“A young girl sits in a classroom, staring out at the river. The river gleams, twists, coursing past the boxed-in schools, the boxed-in minds. Trapped in her classroom, she sits, and stares, and pours all her isolation, all her resentment, into the river below her. Years later, the girl is Hayley Talbot, mother of two, and she is ready to meet the river again…”
[Lucy Stone for Travel Play Live Magazine, see the full article here]

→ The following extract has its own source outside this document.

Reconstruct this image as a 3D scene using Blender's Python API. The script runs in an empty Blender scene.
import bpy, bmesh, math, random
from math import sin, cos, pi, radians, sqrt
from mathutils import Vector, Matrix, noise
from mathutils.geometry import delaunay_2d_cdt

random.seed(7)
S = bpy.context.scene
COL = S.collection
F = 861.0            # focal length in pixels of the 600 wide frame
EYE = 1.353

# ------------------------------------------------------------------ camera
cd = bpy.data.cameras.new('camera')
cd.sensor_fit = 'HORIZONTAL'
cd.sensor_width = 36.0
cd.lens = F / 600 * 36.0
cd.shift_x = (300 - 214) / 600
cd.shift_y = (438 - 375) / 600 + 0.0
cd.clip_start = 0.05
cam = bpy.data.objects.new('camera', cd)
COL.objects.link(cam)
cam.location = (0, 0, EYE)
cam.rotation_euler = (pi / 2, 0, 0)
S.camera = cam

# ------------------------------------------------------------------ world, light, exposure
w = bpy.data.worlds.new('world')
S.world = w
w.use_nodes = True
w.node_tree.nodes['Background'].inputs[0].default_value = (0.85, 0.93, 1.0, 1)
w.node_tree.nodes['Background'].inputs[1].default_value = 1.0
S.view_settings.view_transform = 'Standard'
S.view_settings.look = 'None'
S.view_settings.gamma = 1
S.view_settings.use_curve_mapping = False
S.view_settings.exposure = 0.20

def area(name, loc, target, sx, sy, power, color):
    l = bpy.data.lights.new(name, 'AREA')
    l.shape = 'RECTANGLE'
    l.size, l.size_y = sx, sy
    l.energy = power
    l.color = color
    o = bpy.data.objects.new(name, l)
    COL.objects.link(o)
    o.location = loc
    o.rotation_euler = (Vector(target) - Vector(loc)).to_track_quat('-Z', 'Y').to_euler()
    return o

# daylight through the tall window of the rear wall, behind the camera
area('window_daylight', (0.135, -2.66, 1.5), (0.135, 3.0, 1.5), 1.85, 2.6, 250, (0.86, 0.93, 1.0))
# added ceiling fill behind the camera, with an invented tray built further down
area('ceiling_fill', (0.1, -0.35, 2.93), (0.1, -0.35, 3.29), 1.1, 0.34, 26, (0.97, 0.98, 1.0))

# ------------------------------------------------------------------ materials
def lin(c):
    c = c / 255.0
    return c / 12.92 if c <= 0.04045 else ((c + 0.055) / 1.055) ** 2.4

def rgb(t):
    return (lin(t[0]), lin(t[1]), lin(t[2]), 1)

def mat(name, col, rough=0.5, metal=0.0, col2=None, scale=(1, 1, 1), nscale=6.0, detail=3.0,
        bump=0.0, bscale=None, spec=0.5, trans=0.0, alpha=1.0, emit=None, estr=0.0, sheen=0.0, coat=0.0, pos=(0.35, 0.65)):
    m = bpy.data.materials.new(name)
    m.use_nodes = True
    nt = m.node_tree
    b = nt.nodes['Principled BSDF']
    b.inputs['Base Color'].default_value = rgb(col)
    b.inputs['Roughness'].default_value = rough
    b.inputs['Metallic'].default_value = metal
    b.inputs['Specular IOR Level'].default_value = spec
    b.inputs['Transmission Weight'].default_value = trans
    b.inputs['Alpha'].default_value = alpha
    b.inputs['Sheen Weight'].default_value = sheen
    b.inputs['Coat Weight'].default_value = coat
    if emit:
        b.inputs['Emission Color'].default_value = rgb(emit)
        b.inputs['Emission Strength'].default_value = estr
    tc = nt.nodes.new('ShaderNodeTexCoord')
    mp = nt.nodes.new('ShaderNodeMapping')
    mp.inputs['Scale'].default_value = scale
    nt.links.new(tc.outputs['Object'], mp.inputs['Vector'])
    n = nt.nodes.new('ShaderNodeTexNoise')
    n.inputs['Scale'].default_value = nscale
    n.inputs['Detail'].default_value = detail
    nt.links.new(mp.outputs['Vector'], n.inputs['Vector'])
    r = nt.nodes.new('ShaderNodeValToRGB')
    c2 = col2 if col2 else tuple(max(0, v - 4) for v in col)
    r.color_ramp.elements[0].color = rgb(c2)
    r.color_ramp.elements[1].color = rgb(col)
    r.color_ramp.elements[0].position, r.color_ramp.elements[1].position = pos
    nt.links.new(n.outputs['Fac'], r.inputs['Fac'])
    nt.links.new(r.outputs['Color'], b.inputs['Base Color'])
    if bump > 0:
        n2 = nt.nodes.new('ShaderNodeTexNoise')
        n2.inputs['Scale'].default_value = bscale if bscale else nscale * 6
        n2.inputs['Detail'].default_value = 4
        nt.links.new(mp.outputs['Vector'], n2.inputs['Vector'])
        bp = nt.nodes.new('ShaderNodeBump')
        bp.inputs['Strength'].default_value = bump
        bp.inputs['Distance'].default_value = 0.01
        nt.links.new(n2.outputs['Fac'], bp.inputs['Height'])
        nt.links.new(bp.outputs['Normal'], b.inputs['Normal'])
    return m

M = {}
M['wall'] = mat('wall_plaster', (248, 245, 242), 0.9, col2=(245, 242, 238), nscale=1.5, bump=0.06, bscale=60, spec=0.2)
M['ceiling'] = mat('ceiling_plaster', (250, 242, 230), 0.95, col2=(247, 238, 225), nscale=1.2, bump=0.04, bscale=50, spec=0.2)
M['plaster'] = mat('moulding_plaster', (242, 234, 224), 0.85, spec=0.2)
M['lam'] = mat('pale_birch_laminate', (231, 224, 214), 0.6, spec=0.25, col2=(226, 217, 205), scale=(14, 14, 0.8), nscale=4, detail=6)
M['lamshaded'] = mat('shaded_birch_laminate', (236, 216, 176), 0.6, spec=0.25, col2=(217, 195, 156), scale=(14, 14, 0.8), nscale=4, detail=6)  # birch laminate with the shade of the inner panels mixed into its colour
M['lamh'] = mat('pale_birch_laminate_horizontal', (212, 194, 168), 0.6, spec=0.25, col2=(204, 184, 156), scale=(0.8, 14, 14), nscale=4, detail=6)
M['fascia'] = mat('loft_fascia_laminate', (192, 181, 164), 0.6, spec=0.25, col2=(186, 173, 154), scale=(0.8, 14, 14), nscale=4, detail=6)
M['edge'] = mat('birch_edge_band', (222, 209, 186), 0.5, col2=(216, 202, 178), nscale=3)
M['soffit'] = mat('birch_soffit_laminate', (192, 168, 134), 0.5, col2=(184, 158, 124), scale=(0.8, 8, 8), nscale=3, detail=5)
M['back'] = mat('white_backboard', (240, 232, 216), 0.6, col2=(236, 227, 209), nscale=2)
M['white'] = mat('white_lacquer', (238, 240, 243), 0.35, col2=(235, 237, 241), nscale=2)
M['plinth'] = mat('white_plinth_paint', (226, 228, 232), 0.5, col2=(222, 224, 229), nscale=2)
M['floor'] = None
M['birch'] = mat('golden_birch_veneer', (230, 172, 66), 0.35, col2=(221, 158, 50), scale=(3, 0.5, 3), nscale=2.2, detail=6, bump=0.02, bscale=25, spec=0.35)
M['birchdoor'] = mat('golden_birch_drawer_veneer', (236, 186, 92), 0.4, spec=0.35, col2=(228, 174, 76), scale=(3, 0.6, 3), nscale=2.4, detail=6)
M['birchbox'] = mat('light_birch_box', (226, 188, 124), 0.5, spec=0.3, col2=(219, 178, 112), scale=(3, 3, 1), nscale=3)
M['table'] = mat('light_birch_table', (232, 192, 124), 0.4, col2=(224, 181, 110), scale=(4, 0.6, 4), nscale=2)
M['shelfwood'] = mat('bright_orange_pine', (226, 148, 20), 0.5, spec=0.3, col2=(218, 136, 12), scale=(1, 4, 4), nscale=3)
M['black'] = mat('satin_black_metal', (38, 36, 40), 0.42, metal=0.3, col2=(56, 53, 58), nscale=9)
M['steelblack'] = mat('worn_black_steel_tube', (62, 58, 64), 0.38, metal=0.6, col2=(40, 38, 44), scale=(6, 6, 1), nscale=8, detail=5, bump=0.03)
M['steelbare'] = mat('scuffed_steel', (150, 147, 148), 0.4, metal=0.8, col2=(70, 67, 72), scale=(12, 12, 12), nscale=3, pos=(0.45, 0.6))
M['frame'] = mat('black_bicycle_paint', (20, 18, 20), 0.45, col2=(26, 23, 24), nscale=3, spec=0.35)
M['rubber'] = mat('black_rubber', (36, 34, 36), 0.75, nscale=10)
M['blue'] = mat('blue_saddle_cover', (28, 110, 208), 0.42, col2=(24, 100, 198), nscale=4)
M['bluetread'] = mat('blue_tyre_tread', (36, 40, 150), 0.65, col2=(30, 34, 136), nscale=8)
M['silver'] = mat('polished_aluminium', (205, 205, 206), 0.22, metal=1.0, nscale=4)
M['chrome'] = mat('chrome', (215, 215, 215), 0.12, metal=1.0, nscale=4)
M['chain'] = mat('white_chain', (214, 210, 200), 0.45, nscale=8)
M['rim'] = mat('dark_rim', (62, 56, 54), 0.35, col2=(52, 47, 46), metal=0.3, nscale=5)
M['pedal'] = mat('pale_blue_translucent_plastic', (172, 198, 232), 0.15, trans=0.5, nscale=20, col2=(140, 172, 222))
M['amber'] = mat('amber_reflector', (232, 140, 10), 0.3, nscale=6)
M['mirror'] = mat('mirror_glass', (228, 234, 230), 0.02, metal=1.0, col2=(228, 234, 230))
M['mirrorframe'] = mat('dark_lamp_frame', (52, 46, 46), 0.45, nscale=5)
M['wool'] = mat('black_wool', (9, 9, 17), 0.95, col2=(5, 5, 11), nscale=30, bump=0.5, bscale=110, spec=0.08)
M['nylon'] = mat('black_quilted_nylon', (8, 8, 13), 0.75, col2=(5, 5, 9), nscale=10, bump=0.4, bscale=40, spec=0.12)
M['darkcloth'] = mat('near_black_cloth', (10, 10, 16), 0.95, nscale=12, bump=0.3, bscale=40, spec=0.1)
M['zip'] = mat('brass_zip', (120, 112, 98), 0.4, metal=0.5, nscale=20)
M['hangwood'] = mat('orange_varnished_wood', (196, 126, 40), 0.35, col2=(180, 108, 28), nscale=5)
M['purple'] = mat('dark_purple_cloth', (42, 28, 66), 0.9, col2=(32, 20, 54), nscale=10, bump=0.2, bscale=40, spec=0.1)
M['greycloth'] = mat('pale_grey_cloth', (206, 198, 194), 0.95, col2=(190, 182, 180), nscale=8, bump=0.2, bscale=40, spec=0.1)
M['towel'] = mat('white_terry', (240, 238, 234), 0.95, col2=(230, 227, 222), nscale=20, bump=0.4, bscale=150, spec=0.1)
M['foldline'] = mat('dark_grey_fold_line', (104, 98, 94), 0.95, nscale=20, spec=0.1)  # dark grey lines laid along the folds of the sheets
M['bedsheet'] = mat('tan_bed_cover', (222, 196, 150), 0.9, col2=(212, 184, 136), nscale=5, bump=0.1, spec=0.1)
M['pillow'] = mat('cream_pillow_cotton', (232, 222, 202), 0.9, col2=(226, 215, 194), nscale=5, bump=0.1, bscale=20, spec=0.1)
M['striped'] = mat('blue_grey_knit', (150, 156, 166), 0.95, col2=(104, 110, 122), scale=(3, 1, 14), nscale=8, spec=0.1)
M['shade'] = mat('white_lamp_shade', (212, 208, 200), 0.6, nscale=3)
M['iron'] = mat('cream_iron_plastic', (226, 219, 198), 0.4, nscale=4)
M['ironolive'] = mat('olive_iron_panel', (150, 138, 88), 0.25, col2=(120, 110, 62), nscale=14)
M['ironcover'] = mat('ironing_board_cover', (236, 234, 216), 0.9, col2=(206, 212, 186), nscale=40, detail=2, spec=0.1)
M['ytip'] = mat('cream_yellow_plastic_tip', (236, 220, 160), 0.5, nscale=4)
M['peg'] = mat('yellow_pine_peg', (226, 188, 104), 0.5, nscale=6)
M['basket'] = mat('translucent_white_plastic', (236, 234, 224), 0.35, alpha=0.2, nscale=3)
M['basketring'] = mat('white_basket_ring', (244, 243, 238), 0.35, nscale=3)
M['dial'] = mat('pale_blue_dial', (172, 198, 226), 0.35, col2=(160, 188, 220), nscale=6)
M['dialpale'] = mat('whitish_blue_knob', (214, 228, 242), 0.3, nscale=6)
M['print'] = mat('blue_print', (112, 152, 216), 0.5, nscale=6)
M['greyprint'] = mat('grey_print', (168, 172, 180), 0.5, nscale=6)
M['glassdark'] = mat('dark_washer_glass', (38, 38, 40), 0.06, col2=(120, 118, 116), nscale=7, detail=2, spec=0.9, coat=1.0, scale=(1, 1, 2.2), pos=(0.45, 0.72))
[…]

I’m so passionate about challenging perceptions, especially in young minds (that tend to create their realities and accept them as gospel). We construct our truths with habits, values, and beliefs and one way or another, if we couple this with the auto-programming of society, we find ourselves trapped by our convictions. I was SO strong minded as a young teenager. Nothing could have crow-barred me out of the mental chains I shackled myself in, out of sheer will and contrarianism. But I’ve always loved a challenge. And if someone had have challenged my perceptions by causing me to see and think of things a different way, by doing something a little differently, by going at the same set of circumstances from a different angle, I’m sure it would have caused me to reassess my own views and my own comprehension of my capabilities. I hope that it would have caused me to try new things. To question. To seek my purpose. And to gain the confidence from accomplishing the things I set my mind to. To grow beyond those things and to try new ones. Bigger ones. This is what drives me now. Because on this river that I hated as a teenager, this stretch of water that I found so undulatingly boring, I had the adventure of a lifetime. And it was under my nose all along. This same body of water that remained manifestly unchanged taught me that perception is everything.
If you change the lens, you change your life.